Generators of projective transformations:
(x', y') = A(x, y)
where A is a real 2 by 2 matrix.
x' = x + a
The two above generate all of the affine transformations.
Perhaps those two can best be combined as
(x, y) → (ax + by + c, dx + ey + f)
This correctly counts the 6 degrees of affine freedom. To be reversible ae ≠ bd.

Lets see what happens it we introduce one projective transformation which is not affine. Consider two planes in 3 space:

• Plane 1: (1, x, y)
• Plane 2: (x, 1, y)

Consider the projection thru the origin (0, 0, 0).

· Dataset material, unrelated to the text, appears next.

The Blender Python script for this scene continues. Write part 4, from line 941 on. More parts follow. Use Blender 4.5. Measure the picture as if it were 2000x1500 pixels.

Consider a different point P in 3 space with integer coordinates (X, Y, Z). The line thru the origin and P pierces the plane 1 at (1, Y/X, Z/X). That line pierces the plane 2 at (X/Y, 1, Z/Y). (1, Y/X, Z/X) → (X/Y, 1, Z/Y).

In local coordinates (Y/X, Z/X) → (X/Y, Z/Y).
Equivalently (x, y) → (1/x, y/x) is the same transformation.

Stirring with (x, y) → (x+a, y) gives
(x, y) → (1/(x+a), y/(x+a)) In the other order we get
(x, y) → (1/x + a, y/x)
adding (x, y) → (y, x) yields
(x, y) → (1/y + a, x/y) and
(x, y) → (y/x, 1/x + a).

I think this converges at
(x, y) → ((dx + ey + f)/(ax + by + c), (gx + hy + i)/(ax + by + c)).
The line ax + by + c = 0 is the inverse image of the line at infinity. If k is a non zero real then multiplying a, b, c,... i each by k produces the same transformation. This indicates 8 degrees of freedom in agreement with the projective square. These transformations map rational points onto rational points when the coefficients are rational.